- Task to carry out -
Retype each line exactly. Skip images.

--- --- ---

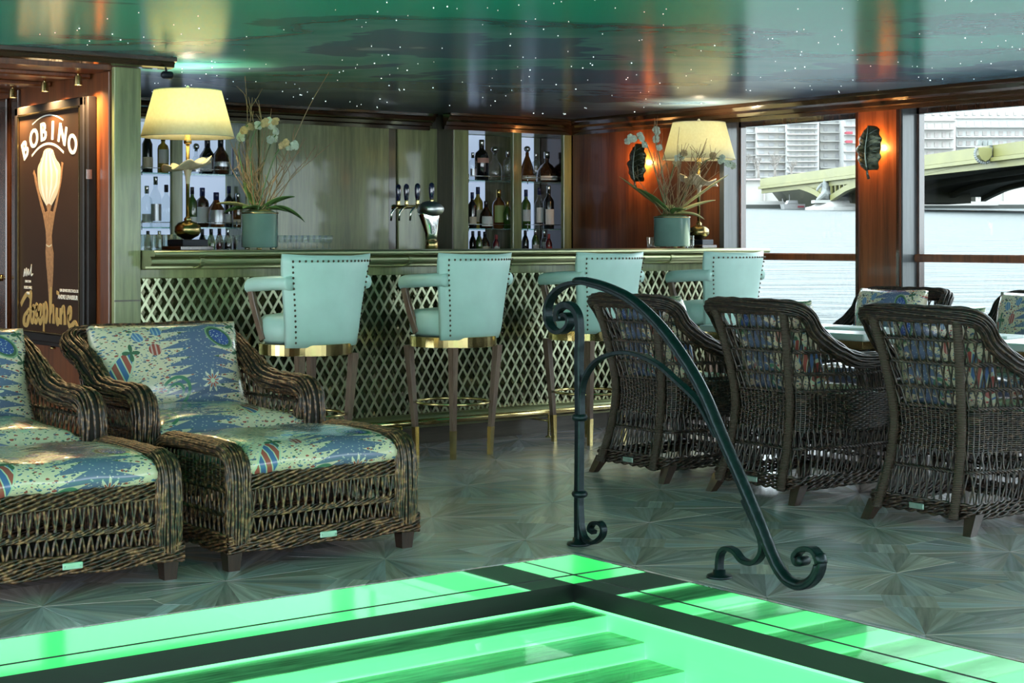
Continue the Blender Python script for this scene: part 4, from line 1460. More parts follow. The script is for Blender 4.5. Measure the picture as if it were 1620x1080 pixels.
# ------------------------------------------------------------------ ottomans
def make_ottoman():
    root = thing('wicker_ottoman', '', 'ottoman')
    rnd = random.Random(9)
    W, Dp, H = .41, .31, .455
    r = .0048
    fx = W - .10
    # arm bands: up the front, over the top, down the back
    for s in (-1, 1):
        x = s * (W - .047)
        pts = [Vector((x, -Dp, .10)), Vector((x, -Dp - .004, .22)), Vector((x, -Dp - .002, .33))] + catmull([(x, -Dp, .35), (x, -Dp + .018, .40), (x, -Dp + .07, .427), (x, -Dp + .14, .43), (x, 0, .432), (x, Dp - .14, .43), (x, Dp - .07, .427), (x, Dp - .018, .40), (x, Dp, .35)], 6) + [Vector((x, Dp + .002, .22)), Vector((x, Dp, .10))]
        path = sample_polyline(pts, 80)
        ups, sides = [], []
        for i in range(80):
            t = (path[min(i + 1, 79)] - path[max(i - 1, 0)]).normalized()
            sd = Vector((1, 0, 0)); sides.append(sd); ups.append(t.cross(sd).normalized())
        m = MB(); core = MB()
        rim_strands(m, path, ups, sides, .026, .046, 30, r, .25, core, rnd)
        a = m.build('arm_band', 'wicker', root); tag(a, 'wide arm of laid cane strands', kind='stuff')
        core.build('arm_core', 'wicker_core', a)
        # side panel
        m = MB(); xs = s * (W - .012)
        def S(y, z): return Vector((xs, y, z))
        def ln(z, n=40): return [S(lerp(-Dp + .03, Dp - .03, i / (n - 1)), z) for i in range(n)]
        nn = [Vector((s, 0, 0))] * 40
        for i in range(9):
            z = .295 + i * .0105
            weave_band(m, ln(z), nn, r * .9, .004, .022, 1, 0, phase=(i % 2) * PI)
        for k in range(18):
            y = lerp(-Dp + .04, Dp - .04, k / 17); strand(m, [S(y, .29), S(y, .40)], r * .9)
        for k in range(15):
            y = lerp(-Dp + .045, Dp - .045, k / 14)
            for q in (-1, 1):
                strand(m, [S(y - q * .008, .205), S(y + q * .010, .29)], r); strand(m, [S(y + q * .008, .125), S(y - q * .010, .20)], r)
        for z in (.292, .203): twist_band(m, ln(z), nn, r * 1.15, .006, .032, 3)
        tag(m.build('side_weave', 'wicker', root), kind='stuff')
    # front and back faces
    for s in (-1, 1):
        yy = s * (Dp - .008)
        def S(x, z): return Vector((x, yy, z))
        def ln(z, n=80): return [S(lerp(-fx - .015, fx + .015, i / (n - 1)), z) for i in range(n)]
        nn = [Vector((0, s, 0))] * 80
        m = MB()
        for k in range(20):
            x = lerp(-fx + .012, fx - .012, k / 19)
            for q in (-1, 1):
                strand(m, [S(x - q * .003, .205), S(x + q * .005 + .001 * rnd.random(), .25), S(x + q * .0105, .298)], r * 1.1)
                strand(m, [S(x + q * .0115, .13), S(x + q * .004, .17), S(x - q * .004, .198)], r * 1.1)
        tag(m.build('zigzag_stakes', 'wicker', root), 'two rows of open zigzag stakes', kind='stuff')
        m = MB()
        for z, k in ((.300, 3), (.316, 3), (.332, 3), (.345, 3)): twist_band(m, ln(z), nn, r * 1.3, .0075, .075 if k else .05, 3)
        twist_band(m, ln(.203), nn, r * 1.15, .006, .040, 3); twist_band(m, ln(.197), nn, r * 1.15, .006, .052, 3)
        tag(m.build('twisted_bands', 'wicker', root), kind='stuff')
    # foot braid
    m = MB(); w, d = W + .004, Dp + .014
    corners = [(-w, -d), (w, -d), (w, d), (-w, d), (-w, -d)]
    loop = []
    for a, b in zip(corners[:-1], corners[1:]):
        for i in range(46): loop.append(Vector((lerp(a[0], b[0], i / 46), lerp(a[1], b[1], i / 46), 0)))
    loop.append(loop[0].copy())
    nr = []
    for q in loop:
        nr.append(Vector((0, -1 if q.y < 0 else 1, 0)) if abs(abs(q.y) - d) < 1e-4 else Vector((-1 if q.x < 0 else 1, 0, 0)))
    for k, z in enumerate((.078, .094, .110, .126)):
        pp = [Vector((q.x, q.y, z + .004 * math.sin(i * .35 + k))) for i, q in enumerate(loop)]
        twist_band(m, pp, nr, r * 1.35, .007, .085 if k % 2 else .10, 3)
    tag(m.build('base_braid', 'wicker', root), kind='stuff')
    m = MB(); m.box((-W + .03, -Dp + .025, .07), (W - .03, Dp - .025, .085)); m.build('bottom_board', 'wicker_core', root)
    for sx in (-1, 1):
        for sy in (-1, 1):
            m = MB(); a0, a1 = .031, .023; x, y = sx * (W - .035), sy * (Dp - .03)
            m.loft([[(x + dx * lerp(a0, a1, t), y + dy * lerp(a0, a1, t), lerp(.085, 0, t)) for dx, dy in ((-1, -1), (1, -1), (1, 1), (-1, 1))] for t in (0, 1)], True)
            m.build('leg', 'leg_wood', root)
    # cushion: a thick pad swelling over the front edge
    nx, ny = 26, 20; vs, fs = [], []
    prof = [(-Dp + .012, .342), (-Dp - .004, .352), (-Dp - .012, .372), (-Dp - .010, .395), (-Dp + .004, .42), (-Dp + .03, .438), (-Dp + .08, .450), (-Dp + .16, .458), (0, .462), (.15, .458), (Dp - .08, .450), (Dp - .03, .438), (Dp - .004, .42), (Dp + .008, .39), (Dp, .352), (Dp - .02, .342)]
    hwid = W - .088
    for i in range(nx + 1):
        t = i / nx; e = max(0, 1 - abs(2 * t - 1) ** 8) ** .5
        for y, z in prof:
            vs.append((lerp(-hwid, hwid, t), y * (.985 + .015 * e), .342 + (z - .342) * (.80 + .20 * e) + .003 * math.sin(t * 17 + y * 9)))
    np_ = len(prof)
    for i in range(nx):
        for j in range(np_ - 1): fs.append((i * np_ + j, (i + 1) * np_ + j, (i + 1) * np_ + j + 1, i * np_ + j + 1))
        fs.append((i * np_ + np_ - 1, (i + 1) * np_ + np_ - 1, (i + 1) * np_, i * np_))
    fs.append(tuple(range(np_))); fs.append(tuple(nx * np_ + j for j in range(np_)))
    me = bpy.data.meshes.new('ottoman_cushion'); me.from_pydata(vs, [], fs)
    l = me.uv_layers.new(name='UVMap')
    acc = [0.0]
    for j in range(1, np_): acc.append(acc[-1] + math.hypot(prof[j][0] - prof[j - 1][0], prof[j][1] - prof[j - 1][1]))
    for poly in me.polygons:
        poly.use_smooth = len(poly.vertices) == 4
        for li, vi in zip(poly.loop_indices, poly.vertices):
            l.data[li].uv = (.0 + (vs[vi][0] + hwid) / (2 * hwid) * 1.0, acc[vi % np_] * 2.0 + .32)
    fix_normals(me)
    link('seat_cushion', me, 'chintz_otto', root)
    m = MB(); m.bbox((-.036, -Dp - .030, .088), (.036, -Dp - .024, .112), .002)
    for q in (-.028, .028): m.lathe([(.003, 0), (.002, -.003)], 6, (q, -Dp - .030, .10), ax='y')
    m.build('name_plate', 'name_plate', root)
    return root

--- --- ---

- Answer to the problem -
Continue the Blender Python script for this scene: part 4, from line 1460. More parts follow. The script is for Blender 4.5. Measure the picture as if it were 1620x1080 pixels.
# ------------------------------------------------------------------ ottomans
def make_ottoman():
    root = thing('wicker_ottoman', '', 'ottoman')
    rnd = random.Random(9)
    W, Dp, H = .41, .31, .455
    r = .0048
    fx = W - .10
    # arm bands: up the front, over the top, down the back
    for s in (-1, 1):
        x = s * (W - .047)
        pts = [Vector((x, -Dp, .10)), Vector((x, -Dp - .004, .22)), Vector((x, -Dp - .002, .33))] + catmull([(x, -Dp, .35), (x, -Dp + .018, .40), (x, -Dp + .07, .427), (x, -Dp + .14, .43), (x, 0, .432), (x, Dp - .14, .43), (x, Dp - .07, .427), (x, Dp - .018, .40), (x, Dp, .35)], 6) + [Vector((x, Dp + .002, .22)), Vector((x, Dp, .10))]
        path = sample_polyline(pts, 80)
        ups, sides = [], []
        for i in range(80):
            t = (path[min(i + 1, 79)] - path[max(i - 1, 0)]).normalized()
            sd = Vector((1, 0, 0)); sides.append(sd); ups.append(t.cross(sd).normalized())
        m = MB(); core = MB()
        rim_strands(m, path, ups, sides, .026, .046, 30, r, .25, core, rnd)
        a = m.build('arm_band', 'wicker', root); tag(a, 'wide arm of laid cane strands', kind='stuff')
        core.build('arm_core', 'wicker_core', a)
        # side panel
        m = MB(); xs = s * (W - .012)
        def S(y, z): return Vector((xs, y, z))
        def ln(z, n=40): return [S(lerp(-Dp + .03, Dp - .03, i / (n - 1)), z) for i in range(n)]
        nn = [Vector((s, 0, 0))] * 40
        for i in range(9):
            z = .295 + i * .0105
            weave_band(m, ln(z), nn, r * .9, .004, .022, 1, 0, phase=(i % 2) * PI)
        for k in range(18):
            y = lerp(-Dp + .04, Dp - .04, k / 17); strand(m, [S(y, .29), S(y, .40)], r * .9)
        for k in range(15):
            y = lerp(-Dp + .045, Dp - .045, k / 14)
            for q in (-1, 1):
                strand(m, [S(y - q * .008, .205), S(y + q * .010, .29)], r); strand(m, [S(y + q * .008, .125), S(y - q * .010, .20)], r)
        for z in (.292, .203): twist_band(m, ln(z), nn, r * 1.15, .006, .032, 3)
        tag(m.build('side_weave', 'wicker', root), kind='stuff')
    # front and back faces
    for s in (-1, 1):
        yy = s * (Dp - .008)
        def S(x, z): return Vector((x, yy, z))
        def ln(z, n=80): return [S(lerp(-fx - .015, fx + .015, i / (n - 1)), z) for i in range(n)]
        nn = [Vector((0, s, 0))] * 80
        m = MB()
        for k in range(20):
            x = lerp(-fx + .012, fx - .012, k / 19)
            for q in (-1, 1):
                strand(m, [S(x - q * .003, .205), S(x + q * .005 + .001 * rnd.random(), .25), S(x + q * .0105, .298)], r * 1.1)
                strand(m, [S(x + q * .0115, .13), S(x + q * .004, .17), S(x - q * .004, .198)], r * 1.1)
        tag(m.build('zigzag_stakes', 'wicker', root), 'two rows of open zigzag stakes', kind='stuff')
        m = MB()
        for z, k in ((.300, 3), (.316, 3), (.332, 3), (.345, 3)): twist_band(m, ln(z), nn, r * 1.3, .0075, .075 if k else .05, 3)
        twist_band(m, ln(.203), nn, r * 1.15, .006, .040, 3); twist_band(m, ln(.197), nn, r * 1.15, .006, .052, 3)
        tag(m.build('twisted_bands', 'wicker', root), kind='stuff')
    # foot braid
    m = MB(); w, d = W + .004, Dp + .014
    corners = [(-w, -d), (w, -d), (w, d), (-w, d), (-w, -d)]
    loop = []
    for a, b in zip(corners[:-1], corners[1:]):
        for i in range(46): loop.append(Vector((lerp(a[0], b[0], i / 46), lerp(a[1], b[1], i / 46), 0)))
    loop.append(loop[0].copy())
    nr = []
    for q in loop:
        nr.append(Vector((0, -1 if q.y < 0 else 1, 0)) if abs(abs(q.y) - d) < 1e-4 else Vector((-1 if q.x < 0 else 1, 0, 0)))
    for k, z in enumerate((.078, .094, .110, .126)):
        pp = [Vector((q.x, q.y, z + .004 * math.sin(i * .35 + k))) for i, q in enumerate(loop)]
        twist_band(m, pp, nr, r * 1.35, .007, .085 if k % 2 else .10, 3)
    tag(m.build('base_braid', 'wicker', root), kind='stuff')
    m = MB(); m.box((-W + .03, -Dp + .025, .07), (W - .03, Dp - .025, .085)); m.build('bottom_board', 'wicker_core', root)
    for sx in (-1, 1):
        for sy in (-1, 1):
            m = MB(); a0, a1 = .031, .023; x, y = sx * (W - .035), sy * (Dp - .03)
            m.loft([[(x + dx * lerp(a0, a1, t), y + dy * lerp(a0, a1, t), lerp(.085, 0, t)) for dx, dy in ((-1, -1), (1, -1), (1, 1), (-1, 1))] for t in (0, 1)], True)
            m.build('leg', 'leg_wood', root)
    # cushion: a thick pad swelling over the front edge
    nx, ny = 26, 20; vs, fs = [], []
    prof = [(-Dp + .012, .342), (-Dp - .004, .352), (-Dp - .012, .372), (-Dp - .010, .395), (-Dp + .004, .42), (-Dp + .03, .438), (-Dp + .08, .450), (-Dp + .16, .458), (0, .462), (.15, .458), (Dp - .08, .450), (Dp - .03, .438), (Dp - .004, .42), (Dp + .008, .39), (Dp, .352), (Dp - .02, .342)]
    hwid = W - .088
    for i in range(nx + 1):
        t = i / nx; e = max(0, 1 - abs(2 * t - 1) ** 8) ** .5
        for y, z in prof:
            vs.append((lerp(-hwid, hwid, t), y * (.985 + .015 * e), .342 + (z - .342) * (.80 + .20 * e) + .003 * math.sin(t * 17 + y * 9)))
    np_ = len(prof)
    for i in range(nx):
        for j in range(np_ - 1): fs.append((i * np_ + j, (i + 1) * np_ + j, (i + 1) * np_ + j + 1, i * np_ + j + 1))
        fs.append((i * np_ + np_ - 1, (i + 1) * np_ + np_ - 1, (i + 1) * np_, i * np_))
    fs.append(tuple(range(np_))); fs.append(tuple(nx * np_ + j for j in range(np_)))
    me = bpy.data.meshes.new('ottoman_cushion'); me.from_pydata(vs, [], fs)
    l = me.uv_layers.new(name='UVMap')
    acc = [0.0]
    for j in range(1, np_): acc.append(acc[-1] + math.hypot(prof[j][0] - prof[j - 1][0], prof[j][1] - prof[j - 1][1]))
    for poly in me.polygons:
        poly.use_smooth = len(poly.vertices) == 4
        for li, vi in zip(poly.loop_indices, poly.vertices):
            l.data[li].uv = (.0 + (vs[vi][0] + hwid) / (2 * hwid) * 1.0, acc[vi % np_] * 2.0 + .32)
    fix_normals(me)
    link('seat_cushion', me, 'chintz_otto', root)
    m = MB(); m.bbox((-.036, -Dp - .030, .088), (.036, -Dp - .024, .112), .002)
    for q in (-.028, .028): m.lathe([(.003, 0), (.002, -.003)], 6, (q, -Dp - .030, .10), ax='y')
    m.build('name_plate', 'name_plate', root)
    return root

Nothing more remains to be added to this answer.